-- Collected data --
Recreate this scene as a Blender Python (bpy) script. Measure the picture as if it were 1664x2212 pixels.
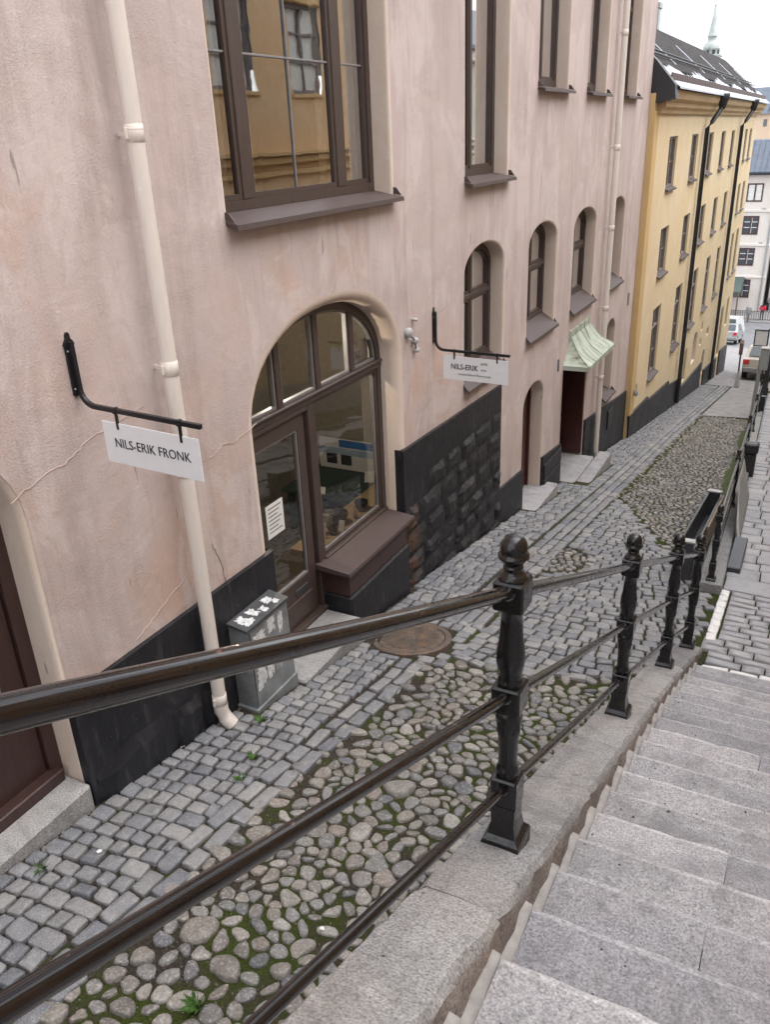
import bpy, math, random
import numpy as np
from mathutils import Vector, Matrix
from mathutils.geometry import delaunay_2d_cdt

for o in list(bpy.data.objects):
    bpy.data.objects.remove(o)
scene = bpy.context.scene
COL = scene.collection
R = math.radians

# ------------------------------------------------------------------ camera
# world: x to the right, y down the street, z up; the eye is at the origin
EX = (0.88823761, 0.15823844, -0.43127084)
EY = (0.45769548, -0.38526098, 0.80130445)
EZ = (-0.03935466, -0.90913947, -0.41462832)
cam_data = bpy.data.cameras.new('camera')
cam = bpy.data.objects.new('camera', cam_data)
COL.objects.link(cam)
cam.matrix_world = Matrix(((EX[0], -EX[1], -EX[2], 0), (EY[0], -EY[1], -EY[2], 0), (EZ[0], -EZ[1], -EZ[2], 0), (0, 0, 0, 1)))
cam_data.sensor_fit = 'VERTICAL'
cam_data.sensor_height = 24.0
cam_data.lens = 24.0 * 1770.0 / 2212.0
cam_data.clip_start = 0.02
cam_data.clip_end = 3000
scene.camera = cam

# ------------------------------------------------------------------ sky, sun, exposure
SUN_EL, SUN_AZ = 64.0, 74.0          # degrees; azimuth clockwise from +y
w = bpy.data.worlds.new('World')
scene.world = w
w.use_nodes = True
nt = w.node_tree
nt.nodes.clear()
wo = nt.nodes.new('ShaderNodeOutputWorld')
bg = nt.nodes.new('ShaderNodeBackground')
bg.inputs['Strength'].default_value = 0.12
sky = nt.nodes.new('ShaderNodeTexSky')
sky.sky_type = 'NISHITA'
sky.sun_disc = False
sky.sun_elevation = R(SUN_EL)
sky.sun_rotation = R(SUN_AZ)
sky.air_density = 1.0
sky.dust_density = 3.0
tc = nt.nodes.new('ShaderNodeTexCoord')
mp = nt.nodes.new('ShaderNodeMapping')
mp.inputs['Scale'].default_value = (1.0, 1.0, 2.6)
nz = nt.nodes.new('ShaderNodeTexNoise')
nz.inputs['Scale'].default_value = 3.2
nz.inputs['Detail'].default_value = 6
nz.inputs['Roughness'].default_value = 0.55
cr = nt.nodes.new('ShaderNodeValToRGB')
cr.color_ramp.elements[0].position = 0.40
cr.color_ramp.elements[0].color = (2.2, 2.28, 2.46, 1)
cr.color_ramp.elements[1].position = 0.62
cr.color_ramp.elements[1].color = (6.4, 6.4, 6.45, 1)
mx = nt.nodes.new('ShaderNodeMix')
mx.data_type = 'RGBA'
mx.inputs[0].default_value = 0.9
nt.links.new(tc.outputs['Generated'], mp.inputs['Vector'])
nt.links.new(mp.outputs['Vector'], nz.inputs['Vector'])
nt.links.new(nz.outputs['Fac'], cr.inputs['Fac'])
nt.links.new(sky.outputs['Color'], mx.inputs[6])
nt.links.new(cr.outputs['Color'], mx.inputs[7])
nt.links.new(mx.outputs[2], bg.inputs['Color'])
nt.links.new(bg.outputs['Background'], wo.inputs['Surface'])

sd = bpy.data.lights.new('sun', 'SUN')
sd.energy = 0.7
sd.angle = R(60)
sd.color = (1.0, 0.975, 0.955)
sun = bpy.data.objects.new('sun', sd)
COL.objects.link(sun)
_d = Vector((math.sin(R(SUN_AZ)) * math.cos(R(SUN_EL)), math.cos(R(SUN_AZ)) * math.cos(R(SUN_EL)), math.sin(R(SUN_EL))))
sun.rotation_euler = _d.to_track_quat('Z', 'Y').to_euler()
sun.location = (0, 0, 30)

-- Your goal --
Repeat only the lines from the beginning of the material through the line containing "R = math.radians", both ends kept, leaving pictures out.

-- Worked solution --
Recreate this scene as a Blender Python (bpy) script. Measure the picture as if it were 1664x2212 pixels.
import bpy, math, random
import numpy as np
from mathutils import Vector, Matrix
from mathutils.geometry import delaunay_2d_cdt

for o in list(bpy.data.objects):
    bpy.data.objects.remove(o)
scene = bpy.context.scene
COL = scene.collection
R = math.radians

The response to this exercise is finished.